Her texts may have helped relegate her to the status of criminal defendant, but they also made her the accidental champion of modernizing the Sunshine Law.

Gallagher's case destroyed the argument often heard from other elected officials; that their or their staffers' texts with lobbyists, vendors, other elected officials, contractors -- even messages tapped out during public meetings -- are innocent, mundane, personal and ought to be beyond the reach of open-records law.

Gallagher, with help from the FBI, has shown us otherwise.

With e-mail now firmly established as public record, elected officials have kept a technological step ahead of the Sunshine Law with cellphone texts or Blackberry-to-Blackberry messaging. It's a cynical dodge, knowing that the state law's application to these technologies remains murky.

Attorney General Bill McCollum ordered that text messages to and from his staff should be retained and made available to the public. But he's not yet ready to order other government agencies to abide by that interpretation.

The Public Service Commission, embarrassed by revelations of Blackberry messaging between its staffers and utility reps, has banned the practice. But there's widespread suspicion in other venues that lobbyists secretly text information to legislators, school board members and city and county commissioners during public meetings. (Last winter, in San Jose, Calif., such suspicions were confirmed when a lobbyist inadvertently texted instructions to the wrong city councilmen on how to vote.)

McCollum has created a Sunshine Technology Team to find how to adapt state law to new technologies.

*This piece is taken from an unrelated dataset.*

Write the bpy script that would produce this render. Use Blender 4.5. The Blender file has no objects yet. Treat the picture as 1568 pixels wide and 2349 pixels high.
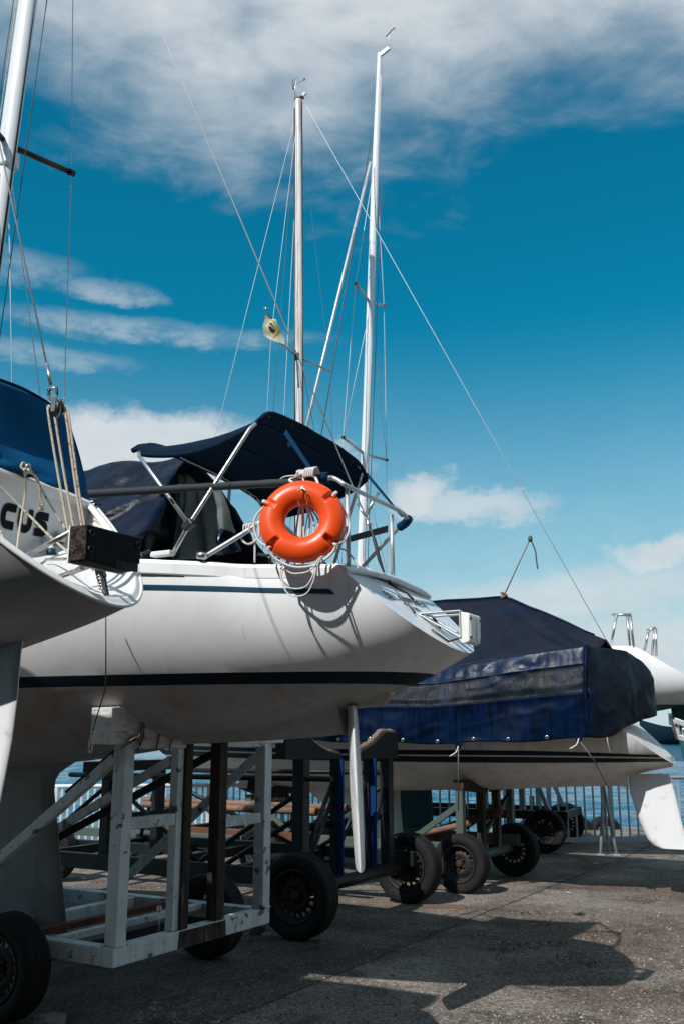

But there's no need to wait on state action to bring sunshine back to local government. In August, Escambia County banned the use of cell phones, BlackBerrys, PDAs or laptops by county commissioners during public meetings or workshops. Commissioners can't text, instant message or use social networking websites or private e-mail accounts for county business.

Escambia County has done no more than adapt the intent of open-records law to modern technology. Governmental bodies in South Florida should follow suit. Because their constitutents aren't 20th Century lunkheads who think texts are just so much LOL, not worth examining.

Bev Gallagher, however unwittingly, showed us otherwise.